Accenture, the IT consultancy group, suffered a defeat on all of the preliminary issues in a judgment handed down on 6 November in GB Gas Holdings Limited v (1) Accenture (UK) Limited, (2) Accenture SCA, (3) Accenture International SARL, (4) Accenture Inc [2009] EWHC 2734 (Comm).
Centrica is claiming nearly £200m in relation to the alleged failure of the IT customer billing system which was to be created and installed by Accenture.
In a complex series of preliminary judgments by Mr Justice Field, one element stands out. The contract stated that once Centrica had provided notice to Accenture of any ‘fundamental’ defect in the system, Accenture was obliged to take reasonable steps to fix the problem. Centrica claimed that it had notified Accenture of a fundamental defect but Accenture had refused to take any steps in response. Accenture argued that no single ‘fundamental’ breach had occurred and they were therefore not liable. Centrica claimed that a series of lesser breaches could be aggregated to form a ‘fundamental’ breach. Mr Justice Field agreed with Centrica.

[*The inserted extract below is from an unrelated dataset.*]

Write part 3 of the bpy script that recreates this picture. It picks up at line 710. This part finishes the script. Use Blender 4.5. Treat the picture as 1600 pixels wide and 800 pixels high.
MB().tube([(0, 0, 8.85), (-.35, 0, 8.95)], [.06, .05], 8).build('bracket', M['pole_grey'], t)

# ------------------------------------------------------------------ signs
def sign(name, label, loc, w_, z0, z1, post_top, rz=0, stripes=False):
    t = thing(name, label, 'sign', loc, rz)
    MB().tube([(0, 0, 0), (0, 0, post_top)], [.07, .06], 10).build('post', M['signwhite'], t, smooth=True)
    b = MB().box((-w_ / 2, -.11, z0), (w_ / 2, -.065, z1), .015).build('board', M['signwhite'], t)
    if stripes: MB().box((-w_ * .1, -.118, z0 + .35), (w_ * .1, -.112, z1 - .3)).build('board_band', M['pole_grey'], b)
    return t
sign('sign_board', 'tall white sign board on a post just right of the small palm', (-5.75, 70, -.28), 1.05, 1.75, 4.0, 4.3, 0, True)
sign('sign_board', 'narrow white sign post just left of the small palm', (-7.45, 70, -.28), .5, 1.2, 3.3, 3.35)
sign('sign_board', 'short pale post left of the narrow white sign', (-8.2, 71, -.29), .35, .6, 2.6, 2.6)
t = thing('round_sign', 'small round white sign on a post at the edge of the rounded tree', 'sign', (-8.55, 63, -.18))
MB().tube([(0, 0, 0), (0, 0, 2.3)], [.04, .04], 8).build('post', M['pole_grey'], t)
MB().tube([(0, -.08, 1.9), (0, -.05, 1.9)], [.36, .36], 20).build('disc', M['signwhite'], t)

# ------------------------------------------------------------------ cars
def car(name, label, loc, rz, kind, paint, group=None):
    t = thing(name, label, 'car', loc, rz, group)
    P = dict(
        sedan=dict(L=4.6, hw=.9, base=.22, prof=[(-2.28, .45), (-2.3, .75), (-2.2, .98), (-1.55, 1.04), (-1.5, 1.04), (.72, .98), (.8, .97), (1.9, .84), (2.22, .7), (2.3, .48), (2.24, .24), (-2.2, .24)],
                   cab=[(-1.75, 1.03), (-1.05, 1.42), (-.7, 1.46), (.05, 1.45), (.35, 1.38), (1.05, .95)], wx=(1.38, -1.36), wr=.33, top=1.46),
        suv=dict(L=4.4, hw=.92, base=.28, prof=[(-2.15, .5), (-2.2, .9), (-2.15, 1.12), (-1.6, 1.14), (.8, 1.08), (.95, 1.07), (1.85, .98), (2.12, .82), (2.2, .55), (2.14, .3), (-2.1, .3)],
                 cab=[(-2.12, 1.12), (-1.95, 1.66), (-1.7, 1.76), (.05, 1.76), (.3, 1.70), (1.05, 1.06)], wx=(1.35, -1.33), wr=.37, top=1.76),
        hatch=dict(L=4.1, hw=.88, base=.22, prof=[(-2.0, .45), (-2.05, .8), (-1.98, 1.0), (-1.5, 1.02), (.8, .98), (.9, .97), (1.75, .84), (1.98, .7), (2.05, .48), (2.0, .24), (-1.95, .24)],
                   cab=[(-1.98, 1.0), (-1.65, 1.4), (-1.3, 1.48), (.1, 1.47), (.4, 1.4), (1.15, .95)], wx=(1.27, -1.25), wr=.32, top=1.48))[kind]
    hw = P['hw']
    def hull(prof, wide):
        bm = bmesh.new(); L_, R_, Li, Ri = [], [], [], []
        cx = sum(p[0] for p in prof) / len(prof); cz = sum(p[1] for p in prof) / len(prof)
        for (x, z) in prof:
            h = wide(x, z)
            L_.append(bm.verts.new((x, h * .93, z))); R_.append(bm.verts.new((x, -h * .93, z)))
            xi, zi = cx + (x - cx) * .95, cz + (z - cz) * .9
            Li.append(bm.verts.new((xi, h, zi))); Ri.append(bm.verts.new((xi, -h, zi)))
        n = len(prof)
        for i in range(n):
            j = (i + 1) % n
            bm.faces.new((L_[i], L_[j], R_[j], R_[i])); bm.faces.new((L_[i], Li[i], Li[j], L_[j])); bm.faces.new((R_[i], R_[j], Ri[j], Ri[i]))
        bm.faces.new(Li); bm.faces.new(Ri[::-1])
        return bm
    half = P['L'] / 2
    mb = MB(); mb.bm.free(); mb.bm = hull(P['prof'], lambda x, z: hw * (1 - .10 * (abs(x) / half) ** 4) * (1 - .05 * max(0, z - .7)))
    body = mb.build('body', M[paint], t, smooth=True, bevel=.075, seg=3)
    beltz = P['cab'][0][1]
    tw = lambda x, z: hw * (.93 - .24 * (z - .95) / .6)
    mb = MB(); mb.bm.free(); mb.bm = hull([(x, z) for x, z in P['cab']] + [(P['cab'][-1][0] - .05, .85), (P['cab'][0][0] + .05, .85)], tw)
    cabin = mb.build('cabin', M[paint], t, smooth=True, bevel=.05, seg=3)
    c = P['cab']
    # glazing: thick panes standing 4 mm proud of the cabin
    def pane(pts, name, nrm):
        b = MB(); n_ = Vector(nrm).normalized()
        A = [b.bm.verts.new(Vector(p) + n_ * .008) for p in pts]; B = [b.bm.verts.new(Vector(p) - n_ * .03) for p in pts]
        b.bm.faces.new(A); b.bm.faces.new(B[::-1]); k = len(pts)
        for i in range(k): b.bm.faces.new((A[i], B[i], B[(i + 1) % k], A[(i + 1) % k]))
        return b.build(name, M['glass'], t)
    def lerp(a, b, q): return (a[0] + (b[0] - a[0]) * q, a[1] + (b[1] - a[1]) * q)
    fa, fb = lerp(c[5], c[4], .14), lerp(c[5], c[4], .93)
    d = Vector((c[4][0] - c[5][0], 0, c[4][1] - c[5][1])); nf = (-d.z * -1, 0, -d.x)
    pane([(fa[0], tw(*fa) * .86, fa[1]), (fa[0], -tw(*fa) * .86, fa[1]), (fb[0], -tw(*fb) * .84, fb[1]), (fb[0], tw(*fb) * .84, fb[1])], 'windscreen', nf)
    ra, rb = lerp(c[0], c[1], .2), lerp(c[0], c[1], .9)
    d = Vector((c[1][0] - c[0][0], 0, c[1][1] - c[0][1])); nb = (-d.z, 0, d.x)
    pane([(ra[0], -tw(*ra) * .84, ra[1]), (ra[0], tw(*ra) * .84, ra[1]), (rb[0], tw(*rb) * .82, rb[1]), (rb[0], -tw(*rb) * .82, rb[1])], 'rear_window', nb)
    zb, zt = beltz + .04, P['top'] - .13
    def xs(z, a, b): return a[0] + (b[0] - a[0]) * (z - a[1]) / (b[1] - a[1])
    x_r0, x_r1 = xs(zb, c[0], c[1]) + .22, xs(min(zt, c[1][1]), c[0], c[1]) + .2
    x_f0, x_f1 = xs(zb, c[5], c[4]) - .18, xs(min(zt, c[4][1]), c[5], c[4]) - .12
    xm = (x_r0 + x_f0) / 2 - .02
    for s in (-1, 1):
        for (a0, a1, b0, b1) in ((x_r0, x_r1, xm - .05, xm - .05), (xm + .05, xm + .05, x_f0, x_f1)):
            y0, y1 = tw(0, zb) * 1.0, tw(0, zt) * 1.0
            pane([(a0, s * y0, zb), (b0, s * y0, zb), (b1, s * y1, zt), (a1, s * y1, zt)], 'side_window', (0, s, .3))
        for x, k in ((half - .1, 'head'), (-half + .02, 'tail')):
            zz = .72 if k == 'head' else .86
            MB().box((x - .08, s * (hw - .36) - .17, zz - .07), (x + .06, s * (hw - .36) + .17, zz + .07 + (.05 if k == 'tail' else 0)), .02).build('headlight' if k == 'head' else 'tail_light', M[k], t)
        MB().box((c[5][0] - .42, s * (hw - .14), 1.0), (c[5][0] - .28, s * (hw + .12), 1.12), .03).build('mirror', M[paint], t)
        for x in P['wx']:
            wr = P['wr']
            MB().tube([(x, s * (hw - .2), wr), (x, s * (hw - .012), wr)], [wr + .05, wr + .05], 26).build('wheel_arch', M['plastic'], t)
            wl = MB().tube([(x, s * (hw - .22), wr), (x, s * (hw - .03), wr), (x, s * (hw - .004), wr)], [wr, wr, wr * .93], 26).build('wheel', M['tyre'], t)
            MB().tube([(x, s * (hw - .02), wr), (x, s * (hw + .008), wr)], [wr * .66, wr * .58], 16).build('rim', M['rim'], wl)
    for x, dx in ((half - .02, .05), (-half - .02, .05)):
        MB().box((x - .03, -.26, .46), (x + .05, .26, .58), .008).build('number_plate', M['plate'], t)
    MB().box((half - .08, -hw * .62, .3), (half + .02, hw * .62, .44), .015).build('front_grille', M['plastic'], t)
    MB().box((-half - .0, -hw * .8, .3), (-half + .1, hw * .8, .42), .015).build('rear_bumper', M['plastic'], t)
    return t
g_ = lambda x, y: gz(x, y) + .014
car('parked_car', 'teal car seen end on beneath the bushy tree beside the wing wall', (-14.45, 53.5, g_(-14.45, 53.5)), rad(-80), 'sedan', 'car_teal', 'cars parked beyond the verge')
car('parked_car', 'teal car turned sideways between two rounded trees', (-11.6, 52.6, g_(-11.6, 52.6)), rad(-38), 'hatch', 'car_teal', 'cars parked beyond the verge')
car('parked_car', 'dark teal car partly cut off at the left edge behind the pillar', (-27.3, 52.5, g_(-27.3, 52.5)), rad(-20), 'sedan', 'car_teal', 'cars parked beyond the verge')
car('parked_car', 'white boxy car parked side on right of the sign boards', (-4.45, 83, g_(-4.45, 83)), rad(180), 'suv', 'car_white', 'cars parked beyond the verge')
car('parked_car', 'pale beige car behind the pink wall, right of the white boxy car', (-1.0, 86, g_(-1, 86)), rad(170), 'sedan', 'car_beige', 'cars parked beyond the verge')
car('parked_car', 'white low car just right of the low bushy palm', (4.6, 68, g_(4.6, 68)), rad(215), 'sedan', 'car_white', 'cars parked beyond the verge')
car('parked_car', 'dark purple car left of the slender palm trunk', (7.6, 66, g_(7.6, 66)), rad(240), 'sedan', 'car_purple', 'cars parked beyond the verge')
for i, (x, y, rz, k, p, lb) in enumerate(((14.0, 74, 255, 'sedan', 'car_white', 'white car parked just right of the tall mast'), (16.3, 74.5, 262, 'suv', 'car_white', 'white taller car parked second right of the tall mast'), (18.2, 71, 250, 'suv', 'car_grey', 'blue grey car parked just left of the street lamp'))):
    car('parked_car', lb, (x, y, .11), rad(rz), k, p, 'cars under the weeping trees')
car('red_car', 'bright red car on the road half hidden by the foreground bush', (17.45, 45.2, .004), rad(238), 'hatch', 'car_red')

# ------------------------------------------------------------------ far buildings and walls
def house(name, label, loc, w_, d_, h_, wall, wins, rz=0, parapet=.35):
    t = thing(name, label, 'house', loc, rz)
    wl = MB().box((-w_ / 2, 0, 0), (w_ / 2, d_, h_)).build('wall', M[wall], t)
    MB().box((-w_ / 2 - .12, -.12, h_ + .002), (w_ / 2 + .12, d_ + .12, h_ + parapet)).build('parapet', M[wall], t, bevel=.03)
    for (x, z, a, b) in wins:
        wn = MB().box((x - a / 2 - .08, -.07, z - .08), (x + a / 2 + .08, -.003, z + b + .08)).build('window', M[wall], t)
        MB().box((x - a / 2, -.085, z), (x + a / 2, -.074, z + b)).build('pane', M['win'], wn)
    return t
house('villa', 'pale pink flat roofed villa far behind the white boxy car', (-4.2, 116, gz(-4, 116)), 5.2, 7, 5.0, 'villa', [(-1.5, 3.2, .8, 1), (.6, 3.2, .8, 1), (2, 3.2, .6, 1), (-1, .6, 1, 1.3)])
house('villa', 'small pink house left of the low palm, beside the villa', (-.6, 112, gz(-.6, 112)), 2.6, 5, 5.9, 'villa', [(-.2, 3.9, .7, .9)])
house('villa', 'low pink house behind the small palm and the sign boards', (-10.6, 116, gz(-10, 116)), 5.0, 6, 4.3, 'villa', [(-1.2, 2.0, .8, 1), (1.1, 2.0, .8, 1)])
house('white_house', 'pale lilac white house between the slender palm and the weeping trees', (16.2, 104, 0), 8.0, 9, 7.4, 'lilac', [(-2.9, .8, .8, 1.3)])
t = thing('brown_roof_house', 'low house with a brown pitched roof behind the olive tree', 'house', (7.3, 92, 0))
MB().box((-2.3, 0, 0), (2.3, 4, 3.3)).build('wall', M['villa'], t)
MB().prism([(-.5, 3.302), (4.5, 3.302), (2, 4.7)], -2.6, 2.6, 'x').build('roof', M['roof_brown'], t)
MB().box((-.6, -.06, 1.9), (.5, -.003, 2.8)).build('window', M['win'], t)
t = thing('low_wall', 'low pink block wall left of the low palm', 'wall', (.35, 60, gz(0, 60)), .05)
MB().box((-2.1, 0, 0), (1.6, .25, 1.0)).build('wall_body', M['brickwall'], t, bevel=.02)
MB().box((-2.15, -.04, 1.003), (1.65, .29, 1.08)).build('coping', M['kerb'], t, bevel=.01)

Commenting on the judgment, Peter Clough, head of disputes at Osborne Clarke, said:
‘One of the important points to note about this case is that IT suppliers can be liable for claims for fundamental breach arising from the cumulative effect of a series of faults, each of which could look relatively minor in isolation. The majority of systems will of course be inter-linked so that a defect in part of the process could affect another part, snowballing into a more serious issue.
Accenture were partly caught out by the use of the words “and/or” in the definition of “fundamental breach”. This judgment reinforces the careful considerations that need to be given when negotiating IT contracts. It will be interesting to see what other issues arise on this matter at the full trial.’